# [Source excerpt]
※

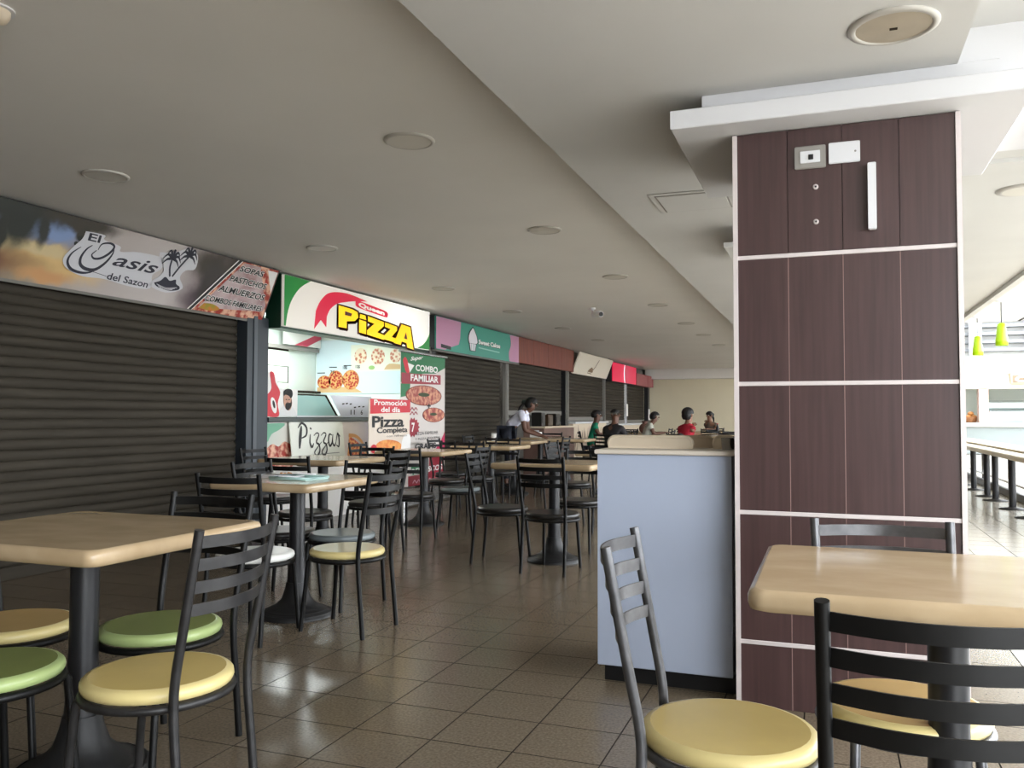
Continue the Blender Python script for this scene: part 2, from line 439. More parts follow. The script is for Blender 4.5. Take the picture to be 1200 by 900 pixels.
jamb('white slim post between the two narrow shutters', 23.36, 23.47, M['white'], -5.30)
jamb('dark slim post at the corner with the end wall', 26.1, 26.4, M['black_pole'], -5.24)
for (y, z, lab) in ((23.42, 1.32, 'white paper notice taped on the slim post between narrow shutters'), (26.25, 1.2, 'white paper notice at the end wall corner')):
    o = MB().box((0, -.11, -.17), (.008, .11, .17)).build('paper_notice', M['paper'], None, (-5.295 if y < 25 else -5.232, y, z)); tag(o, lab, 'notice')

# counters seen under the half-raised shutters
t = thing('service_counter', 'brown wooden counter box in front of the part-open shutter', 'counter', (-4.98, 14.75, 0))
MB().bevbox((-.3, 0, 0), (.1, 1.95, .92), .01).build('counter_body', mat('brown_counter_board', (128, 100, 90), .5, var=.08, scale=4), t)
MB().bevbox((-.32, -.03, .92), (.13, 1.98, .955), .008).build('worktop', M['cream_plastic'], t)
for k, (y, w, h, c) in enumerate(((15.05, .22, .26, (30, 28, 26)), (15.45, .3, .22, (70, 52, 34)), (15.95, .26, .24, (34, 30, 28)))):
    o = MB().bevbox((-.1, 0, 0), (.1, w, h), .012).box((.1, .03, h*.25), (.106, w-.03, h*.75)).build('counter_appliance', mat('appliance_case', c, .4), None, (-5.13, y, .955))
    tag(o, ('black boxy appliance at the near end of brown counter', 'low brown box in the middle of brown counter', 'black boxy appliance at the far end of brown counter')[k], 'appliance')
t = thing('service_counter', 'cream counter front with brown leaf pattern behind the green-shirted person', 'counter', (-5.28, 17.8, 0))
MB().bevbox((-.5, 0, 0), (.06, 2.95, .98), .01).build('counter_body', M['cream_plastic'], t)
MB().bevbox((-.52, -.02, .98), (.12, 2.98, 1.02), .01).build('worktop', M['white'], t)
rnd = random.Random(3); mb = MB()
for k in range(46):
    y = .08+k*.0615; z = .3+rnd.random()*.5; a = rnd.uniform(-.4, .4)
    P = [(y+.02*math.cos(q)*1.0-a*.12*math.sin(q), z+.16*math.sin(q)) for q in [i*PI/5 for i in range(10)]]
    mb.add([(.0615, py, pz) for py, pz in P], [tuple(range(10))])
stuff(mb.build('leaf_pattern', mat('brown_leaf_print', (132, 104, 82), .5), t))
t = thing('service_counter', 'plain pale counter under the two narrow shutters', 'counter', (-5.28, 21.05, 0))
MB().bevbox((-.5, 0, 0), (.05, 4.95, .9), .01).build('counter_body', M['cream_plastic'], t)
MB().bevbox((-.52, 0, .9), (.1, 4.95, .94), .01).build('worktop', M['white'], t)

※

# [Instruction]
Reproduce every line above as written, skipping pictures.

# [In response]
Continue the Blender Python script for this scene: part 2, from line 439. More parts follow. The script is for Blender 4.5. Take the picture to be 1200 by 900 pixels.
jamb('white slim post between the two narrow shutters', 23.36, 23.47, M['white'], -5.30)
jamb('dark slim post at the corner with the end wall', 26.1, 26.4, M['black_pole'], -5.24)
for (y, z, lab) in ((23.42, 1.32, 'white paper notice taped on the slim post between narrow shutters'), (26.25, 1.2, 'white paper notice at the end wall corner')):
    o = MB().box((0, -.11, -.17), (.008, .11, .17)).build('paper_notice', M['paper'], None, (-5.295 if y < 25 else -5.232, y, z)); tag(o, lab, 'notice')

# counters seen under the half-raised shutters
t = thing('service_counter', 'brown wooden counter box in front of the part-open shutter', 'counter', (-4.98, 14.75, 0))
MB().bevbox((-.3, 0, 0), (.1, 1.95, .92), .01).build('counter_body', mat('brown_counter_board', (128, 100, 90), .5, var=.08, scale=4), t)
MB().bevbox((-.32, -.03, .92), (.13, 1.98, .955), .008).build('worktop', M['cream_plastic'], t)
for k, (y, w, h, c) in enumerate(((15.05, .22, .26, (30, 28, 26)), (15.45, .3, .22, (70, 52, 34)), (15.95, .26, .24, (34, 30, 28)))):
    o = MB().bevbox((-.1, 0, 0), (.1, w, h), .012).box((.1, .03, h*.25), (.106, w-.03, h*.75)).build('counter_appliance', mat('appliance_case', c, .4), None, (-5.13, y, .955))
    tag(o, ('black boxy appliance at the near end of brown counter', 'low brown box in the middle of brown counter', 'black boxy appliance at the far end of brown counter')[k], 'appliance')
t = thing('service_counter', 'cream counter front with brown leaf pattern behind the green-shirted person', 'counter', (-5.28, 17.8, 0))
MB().bevbox((-.5, 0, 0), (.06, 2.95, .98), .01).build('counter_body', M['cream_plastic'], t)
MB().bevbox((-.52, -.02, .98), (.12, 2.98, 1.02), .01).build('worktop', M['white'], t)
rnd = random.Random(3); mb = MB()
for k in range(46):
    y = .08+k*.0615; z = .3+rnd.random()*.5; a = rnd.uniform(-.4, .4)
    P = [(y+.02*math.cos(q)*1.0-a*.12*math.sin(q), z+.16*math.sin(q)) for q in [i*PI/5 for i in range(10)]]
    mb.add([(.0615, py, pz) for py, pz in P], [tuple(range(10))])
stuff(mb.build('leaf_pattern', mat('brown_leaf_print', (132, 104, 82), .5), t))
t = thing('service_counter', 'plain pale counter under the two narrow shutters', 'counter', (-5.28, 21.05, 0))
MB().bevbox((-.5, 0, 0), (.05, 4.95, .9), .01).build('counter_body', M['cream_plastic'], t)
MB().bevbox((-.52, 0, .9), (.1, 4.95, .94), .01).build('worktop', M['white'], t)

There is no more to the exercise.